At Olive in Bangalore, Manu Chandra has consistently delighted me with some of the best, most originally creative meals I’ve ever eaten – including an entire meal where every single item on the menu was the opposite of what it appeared to be. Indian Accent in its original avatar in Delhi was quintessentially Indian and yet quite recognisably unique in its approach to cooking. Earlier this year I had the good fortune to eat at Masque in Mumbai where they are brave enough to build the entire restaurant around the concept of the fully plated meal, offering no a la carte options whatsoever – and I have to say the food was exceptional.
So why do I do it? What makes me spend hours of research on where to eat every time I visit a new city? Mostly because I get a particular kick out of discovering unheralded gems like The Greenhouse, a little known gem in Hays Mews in London, or Ms. G, in Sydney. But mostly it is because I think of fine dining as a form of performance art – the kind that allows for the most intimate level of audience participation. When I am eating at a fine dining restaurant, I am putting myself in the hands of a kitchen for two to three hours giving them the liberty to delight me and yet risking, every time, that they will not.

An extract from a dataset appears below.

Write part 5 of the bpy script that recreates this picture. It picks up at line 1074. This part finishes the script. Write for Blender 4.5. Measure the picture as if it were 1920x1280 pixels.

Perch, new potatoes, dill and chives, Gastrologik.
Some kitchens, like Mugaritz, have a peculiar idea of what this means – their meal unravels like a Salvador Dali painting, surprising us every step of the way. Instead of ending with dessert, the last plate at this most highly rated restaurant in San Sebastián was a single large red dot of savory sauce on a plate that we were expected to lick clean with our fingers. Others like Noma use the brilliance of their science to dazzle you, doing things like seasoning their steak with flash frozen fire ants that imparted an unusually astringent citrus flavour to the meat.
You never know what is going to happen to you when you walk into a fine dining restaurant of this quality – but that is what it is all about.